★新宮一成+立木康介編『フロイト=ラカン』(講談社選書メチエ330、講談社、2005/05、amazon.co.jp)#0396
講談社選書メチエのサブシリーズ「知の教科書」最新刊は、フロイトとラカンの名を冠している。
言語活動を介することで人間はどのように現実を経験する/経験しないことになったのか。フロイト(Sigmund Freud, 1856-1939)が臨床経験とスペキュレーションからつくりだしたさまざまな仮説は要してしまえばこのことを探究する試みだった。後にラカン(Jacques Lacan, 1901-1981)はソシュールの構造言語学を梃子にしてフロイトの探究を読み直す(同時にフロイトによってソシュールを読む)仕事に着手する。
本書は従来の「知の教科書」同様、四部構成で上記の結構を解説する。
・第二部 フロイト=ラカンのキーワード
・1 社会にとって私はどんな価値があるか
・2 人は歴史に従わねばならないか?
・3 人はなぜ性にたぶらかされるのか
・第三部 三次元で読むフロイト=ラカン
・1 日本文化とフロイト=ラカン
・2 仏教とフロイト=ラカン
・3 メディアとフロイト=ラカン
・4 歴史論争とフロイト=ラカン
・5 貨幣論とフロイト=ラカン
・6 芸術論とフロイト=ラカン
・7 催眠、臨床心理、そしてフロイト=ラカン
・第四部 知の道具箱——フロイト=ラカンを読むために
・1 『エクリ』の主要論文とフロイトへの参照
・2 『セミネール』既刊行巻とフロイトへの参照
・3 ミレールとジジェク、そして日本語で読めるフロイト・ラカンの研究書
・あとがき
・執筆者紹介
・索引
編者の一人・新宮一成(しんぐう・かずしげ, 1950- )氏の『ラカンの精神分析』(講談社現代新書、講談社、1995/11、amazon.co.jp)と共にラカン、フロイトへ接近するための優れた入門書であると思う。
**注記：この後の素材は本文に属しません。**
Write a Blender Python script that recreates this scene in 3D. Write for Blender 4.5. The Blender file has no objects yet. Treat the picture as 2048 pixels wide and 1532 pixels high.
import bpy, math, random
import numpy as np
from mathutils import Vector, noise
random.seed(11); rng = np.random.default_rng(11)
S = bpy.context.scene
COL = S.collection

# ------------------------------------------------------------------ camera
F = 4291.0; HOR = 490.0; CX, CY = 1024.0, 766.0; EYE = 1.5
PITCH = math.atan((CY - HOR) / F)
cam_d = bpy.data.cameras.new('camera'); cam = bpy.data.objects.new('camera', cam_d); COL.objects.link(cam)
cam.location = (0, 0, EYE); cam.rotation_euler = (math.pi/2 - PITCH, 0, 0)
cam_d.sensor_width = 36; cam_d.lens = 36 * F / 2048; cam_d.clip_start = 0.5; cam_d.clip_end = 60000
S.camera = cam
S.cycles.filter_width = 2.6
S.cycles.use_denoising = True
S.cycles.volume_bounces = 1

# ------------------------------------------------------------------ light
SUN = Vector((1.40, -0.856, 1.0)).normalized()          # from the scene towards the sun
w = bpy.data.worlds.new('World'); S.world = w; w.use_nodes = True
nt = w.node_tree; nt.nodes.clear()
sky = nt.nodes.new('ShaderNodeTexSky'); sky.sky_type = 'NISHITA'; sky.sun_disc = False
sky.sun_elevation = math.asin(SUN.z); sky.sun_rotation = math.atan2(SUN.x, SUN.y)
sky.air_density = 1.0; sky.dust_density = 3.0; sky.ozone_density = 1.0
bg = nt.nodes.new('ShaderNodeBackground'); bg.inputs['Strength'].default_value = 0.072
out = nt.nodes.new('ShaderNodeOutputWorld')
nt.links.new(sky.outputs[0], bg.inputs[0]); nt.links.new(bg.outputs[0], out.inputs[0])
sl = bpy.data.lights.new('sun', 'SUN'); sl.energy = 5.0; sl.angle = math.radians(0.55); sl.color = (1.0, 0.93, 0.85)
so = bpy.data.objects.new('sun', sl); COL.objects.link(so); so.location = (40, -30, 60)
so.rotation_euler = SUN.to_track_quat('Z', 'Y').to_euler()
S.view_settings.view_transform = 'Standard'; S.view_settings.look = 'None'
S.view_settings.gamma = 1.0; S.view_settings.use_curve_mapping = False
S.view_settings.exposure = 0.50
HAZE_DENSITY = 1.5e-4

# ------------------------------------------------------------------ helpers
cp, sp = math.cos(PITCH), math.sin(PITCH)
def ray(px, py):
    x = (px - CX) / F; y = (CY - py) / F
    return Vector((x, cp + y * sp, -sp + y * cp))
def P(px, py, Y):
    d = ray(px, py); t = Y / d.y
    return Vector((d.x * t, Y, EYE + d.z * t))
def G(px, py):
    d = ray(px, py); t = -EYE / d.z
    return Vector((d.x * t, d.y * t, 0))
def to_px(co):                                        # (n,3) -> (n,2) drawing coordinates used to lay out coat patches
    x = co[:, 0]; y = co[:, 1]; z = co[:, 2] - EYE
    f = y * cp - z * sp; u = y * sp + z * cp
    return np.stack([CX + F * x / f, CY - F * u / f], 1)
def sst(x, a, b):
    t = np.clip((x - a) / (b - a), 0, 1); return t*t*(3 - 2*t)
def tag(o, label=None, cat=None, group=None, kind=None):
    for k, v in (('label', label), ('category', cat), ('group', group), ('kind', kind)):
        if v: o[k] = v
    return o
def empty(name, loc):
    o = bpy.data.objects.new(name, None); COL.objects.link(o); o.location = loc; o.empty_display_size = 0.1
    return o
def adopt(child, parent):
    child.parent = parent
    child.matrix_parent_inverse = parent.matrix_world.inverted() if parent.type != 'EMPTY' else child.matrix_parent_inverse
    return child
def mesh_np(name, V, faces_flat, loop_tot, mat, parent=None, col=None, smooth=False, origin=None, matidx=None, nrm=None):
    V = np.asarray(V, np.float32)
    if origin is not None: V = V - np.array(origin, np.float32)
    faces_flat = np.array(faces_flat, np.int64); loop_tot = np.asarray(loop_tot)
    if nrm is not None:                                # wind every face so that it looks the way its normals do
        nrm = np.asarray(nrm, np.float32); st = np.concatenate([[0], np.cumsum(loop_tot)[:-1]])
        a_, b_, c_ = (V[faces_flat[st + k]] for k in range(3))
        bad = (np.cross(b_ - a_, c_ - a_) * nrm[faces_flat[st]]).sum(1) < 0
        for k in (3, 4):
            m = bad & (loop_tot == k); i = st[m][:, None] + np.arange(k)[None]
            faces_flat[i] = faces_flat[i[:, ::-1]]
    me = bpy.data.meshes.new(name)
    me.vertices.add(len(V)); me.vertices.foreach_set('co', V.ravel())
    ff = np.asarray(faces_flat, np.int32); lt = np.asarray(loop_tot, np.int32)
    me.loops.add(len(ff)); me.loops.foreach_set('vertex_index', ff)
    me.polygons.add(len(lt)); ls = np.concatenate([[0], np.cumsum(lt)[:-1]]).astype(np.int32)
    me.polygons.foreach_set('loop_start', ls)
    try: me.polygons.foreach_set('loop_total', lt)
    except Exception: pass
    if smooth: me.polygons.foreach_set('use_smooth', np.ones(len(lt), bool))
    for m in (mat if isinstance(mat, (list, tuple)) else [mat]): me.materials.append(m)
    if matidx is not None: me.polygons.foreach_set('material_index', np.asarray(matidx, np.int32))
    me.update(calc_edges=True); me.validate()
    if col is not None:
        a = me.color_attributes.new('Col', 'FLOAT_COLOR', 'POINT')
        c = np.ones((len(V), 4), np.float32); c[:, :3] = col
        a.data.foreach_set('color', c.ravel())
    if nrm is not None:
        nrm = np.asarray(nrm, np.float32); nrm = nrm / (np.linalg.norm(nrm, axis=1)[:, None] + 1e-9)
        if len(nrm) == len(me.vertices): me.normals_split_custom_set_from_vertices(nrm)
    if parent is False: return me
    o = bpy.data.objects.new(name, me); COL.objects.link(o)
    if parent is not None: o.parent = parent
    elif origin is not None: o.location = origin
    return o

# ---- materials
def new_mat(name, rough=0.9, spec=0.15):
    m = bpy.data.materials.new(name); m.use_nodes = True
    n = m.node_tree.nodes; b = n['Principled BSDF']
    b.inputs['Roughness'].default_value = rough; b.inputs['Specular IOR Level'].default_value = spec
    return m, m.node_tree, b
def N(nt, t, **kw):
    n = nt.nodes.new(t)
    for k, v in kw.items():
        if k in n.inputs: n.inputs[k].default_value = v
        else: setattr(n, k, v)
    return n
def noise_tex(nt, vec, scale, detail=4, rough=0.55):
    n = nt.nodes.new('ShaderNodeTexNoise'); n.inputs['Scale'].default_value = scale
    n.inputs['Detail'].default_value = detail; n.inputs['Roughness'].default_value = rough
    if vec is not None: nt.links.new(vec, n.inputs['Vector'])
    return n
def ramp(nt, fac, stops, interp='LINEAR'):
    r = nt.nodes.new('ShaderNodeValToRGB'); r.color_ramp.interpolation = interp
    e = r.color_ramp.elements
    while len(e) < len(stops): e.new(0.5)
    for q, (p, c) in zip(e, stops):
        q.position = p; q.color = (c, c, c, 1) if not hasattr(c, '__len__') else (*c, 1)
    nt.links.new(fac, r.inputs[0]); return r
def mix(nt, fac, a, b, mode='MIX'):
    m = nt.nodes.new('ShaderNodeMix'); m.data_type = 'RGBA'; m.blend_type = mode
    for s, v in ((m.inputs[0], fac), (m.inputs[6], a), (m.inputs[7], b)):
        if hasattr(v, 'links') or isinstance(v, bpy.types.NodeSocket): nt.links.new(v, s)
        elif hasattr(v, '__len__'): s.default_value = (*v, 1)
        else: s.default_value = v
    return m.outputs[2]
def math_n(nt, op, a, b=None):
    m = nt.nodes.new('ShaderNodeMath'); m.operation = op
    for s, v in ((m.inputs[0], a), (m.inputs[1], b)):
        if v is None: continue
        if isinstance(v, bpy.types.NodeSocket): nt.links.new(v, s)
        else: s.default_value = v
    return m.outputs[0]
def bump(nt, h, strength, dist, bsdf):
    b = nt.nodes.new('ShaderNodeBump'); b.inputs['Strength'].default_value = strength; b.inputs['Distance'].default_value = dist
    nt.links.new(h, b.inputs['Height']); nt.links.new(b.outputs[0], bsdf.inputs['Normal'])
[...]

私たちのこの本によってラカンに出会った読者は、次には何よりも『エクリ』を手にとってほしい。もう入門書などを読む必要はない。『エクリ』を読むこと。ろくに目も通さずに、途中で投げ出したり、批判がましい文句を投げつけたりする人の声には耳を貸さず、この分厚い著作のめくるめくような言語の渦に飛び込んでみること。
(同書、213ページ)
Écritsは現在ペーパーバック二分冊で入手できる。
また、目下刊行中の『セミネール』は今年の三月にフランスで最新刊第23巻 Le sinthome が刊行されている。邦訳では、第5巻「無意識の形成物(上)」が、5月26日に岩波書店から刊行の予定。